Starting on the par 5 third the course opens up a bit and offers more room for error as the fourth and fifth also afford the golfer more open spaces which can lull you into a false sense of security. If you’re feeling secure walking off the fifth green it can quickly dissipate at the tees of the aptly named “Double Cross” sixth. The long par 4 (442 yards from the back tees) features a creek that runs from the right of the tee decks to the left of the landing area and then returns to guard the right and front of the green site on the second shot. Be too aggressive with the line for your drive and you can easily find the creek, bail out too far right and you have a much longer second into a sprawling undulating green. After a short but tight par 4 seventh, you find the tricky uphill 170 yard par 3 eighth where the green is mostly a rumour for the first time golfer. Where ever the flag resides a shot that seems short and right of the target will be your best option.

The 367 yard par 4 11th again brings the mature Willows into play as they narrow the opening into the heavily guarded green with trees all along the right and hidden water catching anything left. The 12th (below) is another tester that seems short in length (436 yards) for a par 5 but requires great shot making ability to have a chance to realistically get home in two. The tee shot requires a long draw from a right hander, to find the fairway between the thick bush on the right of the fairway and large overhanging Willows on the left where you’re then faced with a long shot that needs to carry over a creek that fronts the strongly back to front sloped green.

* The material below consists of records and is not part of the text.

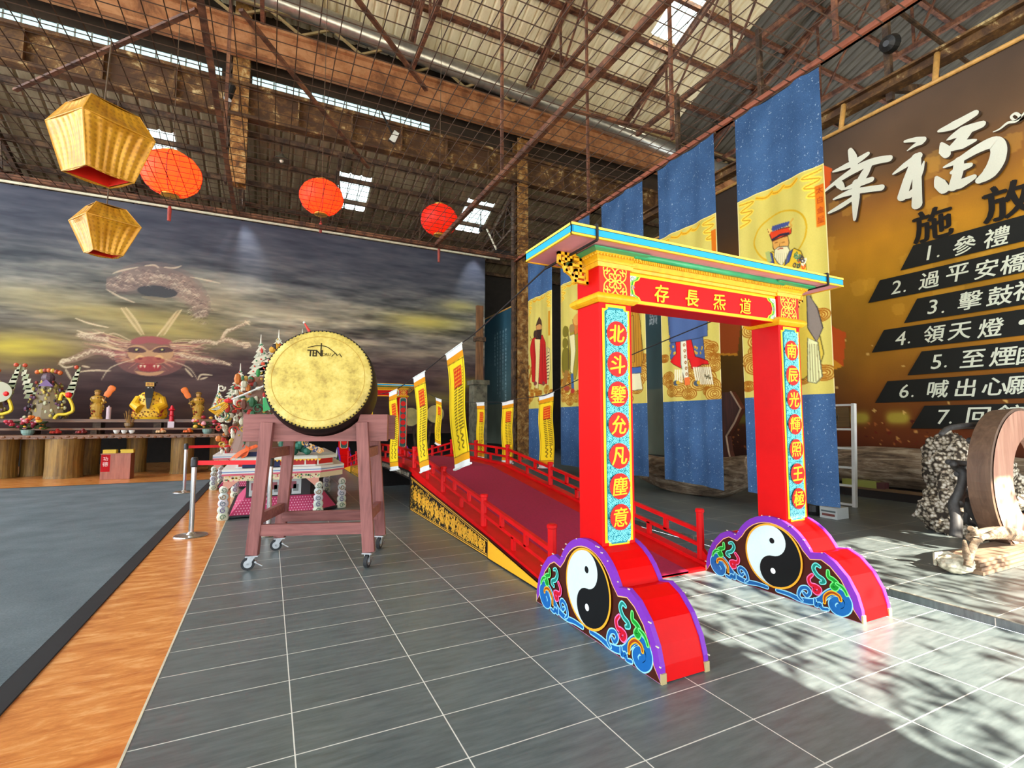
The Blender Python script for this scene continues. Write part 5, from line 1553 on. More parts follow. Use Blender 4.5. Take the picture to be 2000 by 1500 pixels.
# ================================================================ STANCHIONS
M_chrome = plain('brushed_steel', (206, 206, 204), .22, .95, var=.05)
M_belt = plain('red_belt', (226, 10, 22), .6, var=.04)
def stanchion(label, x, y, belt_to=None):
    o = thing('stanchion', label, 'stanchion', (x, y, 0.0 if x > -.55 else .011), 0, 'rope stanchions with red belts')
    b = MB(); b.lathe([(.17, 0), (.172, .008), (.165, .018), (.05, .026), (.03, .05)], 32); b.build('base', M_chrome, o, smooth=False)
    b = MB(); b.lathe([(.026, .02), (.026, .78)], 18); b.build('post', M_chrome, o, smooth=False)
    b = MB(); b.lathe([(.034, .775), (.036, .79), (.036, .86), (.028, .885), (.001, .888)], 18); b.build('head', plain('black_plastic_head', (40, 40, 42), .4), o)
    if belt_to:
        p = Vector((belt_to[0] - x, belt_to[1] - y, 0)); d = p.normalized()
        b = MB(); b.bar(Vector((0, 0, .822)) + d * .036, p - d * .04 + Vector((0, 0, .822)), .004, .05); b.build('belt', M_belt, o)
    return o
stanchion('front steel stanchion on the orange tiles left of the drum stand', -.285, 2.99, (.50, 2.70))
stanchion('rear steel stanchion on the carpet edge, farther from the drum', -.88, 7.06, (.9, 7.3))
stanchion('steel stanchion mostly hidden behind the left leg of the drum stand', .50, 2.70)

# ================================================================ PROCESSION FLOAT AND PAPER EFFIGY
M_float = vcol('float_paint', .5)
def carved_leg(b, p, h, wd=.10):
    col = (206, 212, 200)
    for k in range(5):
        z = h * (k + .5) / 5
        b.ball((p[0], p[1], z), wd * (.56 - .03 * k), 10, 6, [(206, 208, 186), (196, 206, 190), (206, 200, 206), (196, 204, 200), (210, 206, 190)][k], (1, .5, 1.0)); b.tube([(p[0] + q[0], p[1] - wd * .3, z + q[1]) for q in spiral(0, 0, wd * .3, 1.2, k, 1, 8, .3)], .006, 4, [(110, 140, 110), (120, 110, 150), (110, 130, 140), (150, 120, 80), (120, 140, 120)][k])
def float_cart(label, loc, W, Dp, ch):
    o = thing('procession_float', label, 'float', loc)
    def octo(d): return [(-W + d, -Dp + d), (W - ch - d * .4, -Dp + d), (W - d, -Dp + ch + d * .4), (W - d, Dp - d), (-W + d, Dp - d)]
    def ring(b, z0, z1, d0, d1, col):
        p, q = octo(d0), octo(d1); n = len(p)
        vs = [(x, y, z0) for x, y in p] + [(x, y, z1) for x, y in q]
        b.add(vs, [(i, (i + 1) % n, n + (i + 1) % n, n + i) for i in range(n)] + [tuple(range(n))[::-1], tuple(range(n, 2 * n))], col)
    b = MB(); ring(b, .04, .24, .10, .26, (190, 60, 104)); ring(b, .02, .04, .06, .06, (30, 28, 32)); A = Art()
    for i in range(60):
        for j in range(6):
            if (i + j) % 2 == 0: A.circ(-W + .16 + i * (2 * W - .5) / 60, .055 + j * .032, .009, (236, 190, 206), n=4)
    A.geom(b, lambda a, z, h: (a, -Dp + .10 + (z - .04) * .8 - .004, z), 0, 0); b.build('skirt', M_float, o)
    b = MB(); ring(b, .24, .52, .28, .28, (42, 34, 36))
    n = 5
    for k in range(n):
        x = -W + .34 + (2 * W - ch - .6) * (k + .5) / n
        b.bb(x - .085, x + .085, -Dp + .265, -Dp + .28, .26, .50, (214, 176, 180) if k % 2 else (196, 206, 206))
        b.bb(x - .06, x + .02, -Dp + .262, -Dp + .265, .34, .44, (150, 80, 90)); b.bb(x - .02, x + .05, -Dp + .262, -Dp + .265, .30, .40, (120, 130, 130))
    b.build('picture_panels', M_float, o)
    b = MB(); ring(b, .50, .575, .02, .02, (222, 206, 166)); ring(b, .575, .60, .0, .0, (206, 90, 110)); ring(b, .60, .615, 0, 0, (224, 226, 222)); ring(b, .615, .63, 0, 0, (120, 150, 190)); ring(b, .63, .66, .0, .0, (226, 226, 220))
    rs = random.Random(4); A = Art()
    for k in range(90): A.circ(rs.uniform(-W + .03, W - ch - .02), rs.uniform(.505, .57), rs.uniform(.006, .014), rs.choice([(190, 60, 60), (80, 150, 90), (210, 120, 150), (230, 180, 60)]), n=7)
    A.geom(b, lambda a, z, h: (a, -Dp + .018, z), 0, 0)
    for x, s in ((-W + .02, 1), (W - ch - .02, -1)):
        b.prism([(x, .50), (x + s * .17, .50), (x + s * .06, .40), (x, .37)], lambda a, z, q: (a, -Dp + .03 + q, z), -.015, .015, (216, 150, 130))
    b.build('apron', M_float, o)
    b = MB(); ring(b, .66, .76, .16, .16, (190, 24, 26)); ring(b, .66, .68, .15, .15, (220, 222, 220)); ring(b, .76, .80, .10, .10, (214, 214, 204)); ring(b, .80, .815, .12, .12, (170, 170, 160))
    x = -W + .16
    while x < W - ch: b.bb(x, x + .02, -Dp + .148, -Dp + .158, .67, .77, (222, 222, 216)); x += .17
    x = -W + .13
    while x < W - ch: b.prism([(x, .765), (x + .05, .765), (x + .025, .735)], lambda a, z, q: (a, -Dp + .10 + q, z), -.004, .004, (236, 186, 40)); x += .05
    b.build('upper_tier', M_float, o)
    for px, py in ((-W + .03, -Dp + .03), (W - ch - .02, -Dp + .03), (W - .02, -Dp + ch + .02), (-W + .05, Dp - .05), (W - .05, Dp - .05)):
        b = MB(); carved_leg(b, (px, py), .44, .13); b.build('leg', M_float, o)
    return o
float_cart('carved white and pink float base directly behind the drum stand', (.72, 5.0, 0), .79, 1.15, .36)
float_cart('second carved float base farther back, left behind the first', (.28, 7.9, 0), .75, .65, .2)
o = tag(MB().bb(.0, .46, -.02, .02, .0, .22, (30, 40, 80)).bb(.04, .42, -.025, -.02, .12, .15, (220, 224, 230)).bb(.1, .36, -.025, -.02, .06, .08, (200, 206, 220)).build('notice_board', M_float), 'dark blue notice board leaning on the float behind the belt', 'sign')
o.location = (.16, 3.95, .665); o.rotation_euler = (radians(-20), 0, 0)

EF = thing('paper_effigy', 'colourful paper warrior effigy with white serrated back flags behind the drum', 'statue', (.62, 5.0, .815))
def E(x, y, z): return (x - .62, y - 5.0, z - .815)
YE = 4.9
def epx(pts, y=YE): return ony(y, pts)
M_eff = vcol('paper_effigy_paint', .6)
rs = random.Random(12)
b = MB()
for k in range(420):
    t_ = rs.random(); x = .22 + rs.uniform(-.45, .62) * (1 - .5 * t_); z = .85 + t_ * 1.1; y = YE + rs.uniform(-.25, .28)
    b.ball(E(x, y, z), rs.uniform(.018, .05), 6, 4, rs.choice([(176, 40, 30), (196, 110, 40), (50, 100, 66), (206, 200, 176), (196, 160, 70), (110, 64, 50), (190, 184, 160), (214, 208, 190), (150, 136, 110), (84, 70, 64)]), (1, .8, rs.uniform(.5, 1.9)))
for k in range(26):
    t_ = rs.random(); x = .2 + rs.uniform(-.4, .5); z = .9 + t_ * .9; yb_ = YE - .22
    b.tube([E(p[0], yb_, p[1]) for p in spiral(x, z, rs.uniform(.04, .09), 1.2, rs.uniform(0, 6), rs.choice((1, -1)), 9, .3)], .012, 5, rs.choice([(214, 208, 190), (190, 60, 40), (60, 110, 80), (200, 160, 60)]))
b.build('costume', M_eff, EF)
b = MB(); b.lathe([(.44, .83), (.38, 1.0), (.28, 1.35), (.30, 1.55), (.22, 1.9), (.10, 2.0)], 16, Matrix.Translation(Vector(E(.36, YE + .1, 0)) ), (120, 84, 66)); b.build('body', M_eff, EF)
b = MB(); b.ball(E(.62, YE, 2.30), .15, 14, 10, (196, 130, 110)); b.build('head', M_eff, EF)
b = MB()
for k in range(9): b.ball(E(.48 + .03 * k, YE - .05, 2.42 + .05 * sin(k)), .055, 8, 6, (44, 28, 28) if k % 2 else (206, 150, 40))
b.build('crown', M_eff, EF)
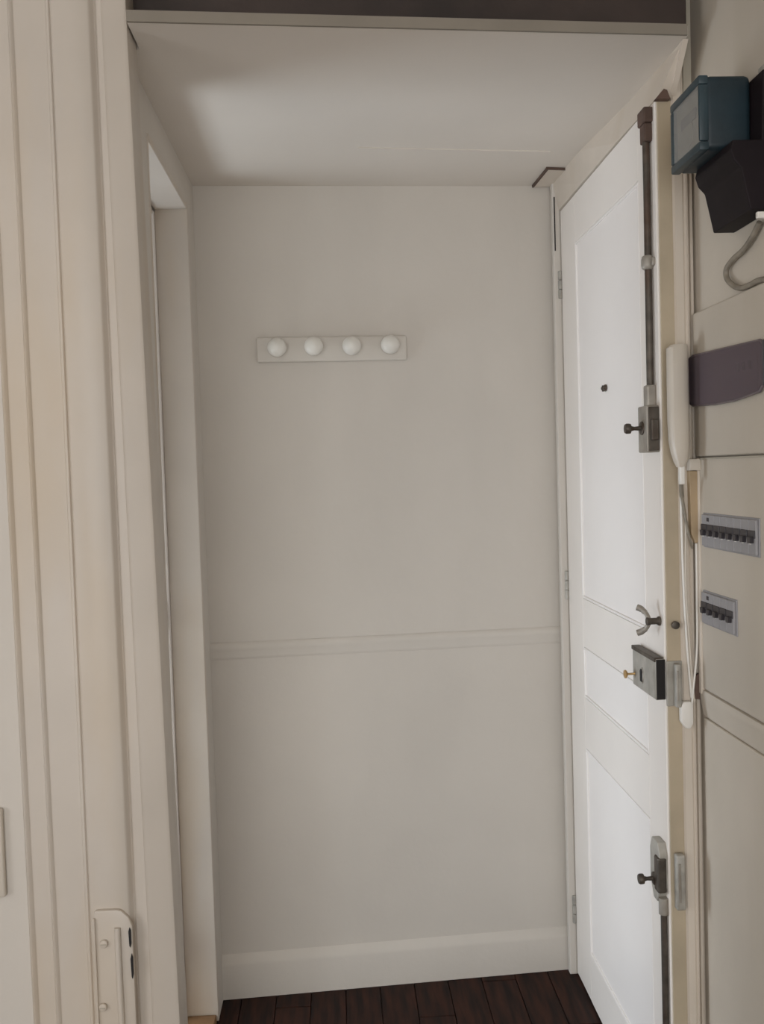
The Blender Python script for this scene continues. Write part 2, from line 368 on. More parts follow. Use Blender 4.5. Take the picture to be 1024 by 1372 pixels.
# light switch at the left picture edge
p, q = on_y(-12, 1085, FY+0.01), on_y(8, 1203, FY+0.01)
sw = empty('light_switch', ((p.x+q.x)/2-0.02, FY+0.021, q.z), 'ivory wall switch plate at the far left edge of the picture', 'switch')
b = new(); box(b, q.x-0.075, q.x-0.001, FY+0.010, FY+0.0215, q.z, p.z, 0.004, 3); obj('plate', b, PLAST, sw, smooth=True)
b = new(); box(b, q.x-0.058, q.x-0.018, FY+0.006, FY+0.0105, q.z+0.045, p.z-0.045, 0.002, 2); obj('rocker', b, WHITEP, sw, smooth=True)

# ------------------------------------------------------------------ entrance door (right side of the alcove)
door = empty('door_1', (DX, 2.48, 0), 'white panelled entrance door on the right carrying old iron bolts and a rim lock', 'door', structure=True)
DY0, DY1, DZ = 1.742, 2.475, 2.052
PY0, PY1 = 1.845, 2.335
PAN = [(0.13, 0.665), (0.795, 0.925), (1.048, 1.936)]
# leaf: stiles and rails
b = new(); T = 0.030
box(b, DX, DX+T, DY0+0.001, PY0, 0.006, DZ, 0.0018, 1); obj('stile', b, DOORS, door)
b = new(); box(b, DX, DX+T, PY1, DY1, 0.006, DZ, 0.0018, 1); obj('stile', b, DOORS, door)
zs = [0.006]+[v for pz in PAN for v in pz]+[DZ]
for i in range(0, len(zs), 2):
    b = new(); box(b, DX, DX+T, PY0, PY1, zs[i], zs[i+1], 0.0010, 1); obj('rail', b, DOORS, door)
for z0, z1 in PAN:
    b = new(); m_ = 0.012
    box(b, DX+0.0035, DX+T-0.006, PY0-0.004, PY1+0.004, z0-0.004, z1+0.004)
    obj('panel', b, DOORP, door)
    b = new()   # fielded lip just inside the frame
    for (ya, yb, za, zb_) in ((PY0+0.001,PY1-0.001,z0+0.001,z0+0.007),(PY0+0.001,PY1-0.001,z1-0.007,z1-0.001),(PY0+0.001,PY0+0.007,z0+0.007,z1-0.007),(PY1-0.007,PY1-0.001,z0+0.007,z1-0.007)):
        box(b, DX-0.0005, DX+0.005, ya, yb, za, zb_, 0.0012, 1)
    obj('panel_moulding', b, DOORP, door)
b = new(); box(b, DX+0.0035, DX+0.034, DY0-0.003, DY0+0.0005, 0.008, DZ-0.002, 0.001, 1)
obj('door_edge', b, TAN, door, 'tan edge of the door leaf with its dimness in the colour')

def face(x_, y_, off=0.0): return on_x(x_, y_, DX-off)
# upper bolt rod
pt, pm, pb = face(865.5, 188, .008), face(869, 352, .008), face(871.5, 520, .008)
b = new(); tube(b, [(DX-0.008, pt.y, pt.z), (DX-0.008, (pt.y+pm.y)/2, (pt.z+pm.z)/2), (DX-0.008, pb.y, pb.z)], 0.0068, 14, False)
obj('bolt_rod', b, IRON, door, 'dark iron upper bolt rod', smooth=True)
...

If you are able to reach it in two if you’re above the hole a three putt is easy to find. The par 3 thirteenth and par 4 14th (named “Tunnel Vision” for good reason — see photo below) continue to call on your ability to “hit’em straight”.

Again the course opens up for the long par 5 15th with a dog leg left that runs uphill for the last 175 yards and ends with a huge green with many slippery slopes to make your putter earn it’s keep. The par 4 16th plays back down the hill as a dog leg right into another tricky green site that will undoubtedly be easier the second time around. That brings you to the quirky 335 yard par 4 17th, a short dog leg right that can easily smash the daylights out of a good round. Off the tees it’s pretty straight forward, hit a ball about 200 yards without messing with the trees on the right. Then all that remains is a short iron into the elevated green. However much to many golfers dismay the green seems plucked from the Hilarious House of Frightenstein’s mini golf course. It is so severely sloped from back to front that depending on the speed of the green on a particular day it is impossible to keep the ball from rolling off the front…..again and again. Just tweaking the green’s slope a bit would greatly enhance the playability, but I think perhaps the members have an affinity to the hole the way it is.
How the Rock Rolls: Stratford does not have trademark small greens of a mature semi-private golf course. There are some small greens, but there is great variety in the sizes and undulations. On the day I played the speed was very playable. Downhill putts ran but not excessively and uphill putts needed to be struck with authourity to reach their target. I was also quite impressed with how receptive they were despite indications that much of the course was in need of water. As I have seen in many instances of semi-private clubs lately, the members are doing a great job of making sure that ball marks are repaired properly.
Conditioning: Tees, fairways and greens were nice and green if not lush. However the rough, especially on hilled areas, showed signs of burning out in many instances. Some spots seemed so far gone that I wondered if they would recover even with a thorough and consistant drenching. There were many signs on this day of some aggressive pruning of the mature trees on numerous holes. Most of the trimming seemed more for asthetics than to effect playability although it could be argued that any removal of foliage would make a course more playable.

Making the Cut: Stratford offers a beautiful setting for golf while being quite playable for high handicappers and offering a fine test of golf for the lower end players as well. There is a very good mix of holes without many that could be thought of as weak or boring. It is very walkable despite a few longer strolls past the beverage cart, as there isn’t really any terrain that would be considered steep. In amongst some of the tree-lined holes it can get quite steamy on humid days as the breezes are held at bay. I will say again though that the 17th can leave a sour taste in your mouth depending on your luck and the mood of the pin setter for the day.

Hacker’s Highlights: If you’re planning a weekend at the Stratford Festival, I highly recommend you pack the clubs and get a time at the club. It’s a beautiful course within a beautiful city and at a price that should suit any budget. Hint: there is a fairly large membership so don’t expect much in the way of weekend morning tee times, but I have heard that afternoon times are not too overly difficult to find.

Overall Value: At $55 for a prime rate I give Stratford a 110% rating without hesitation.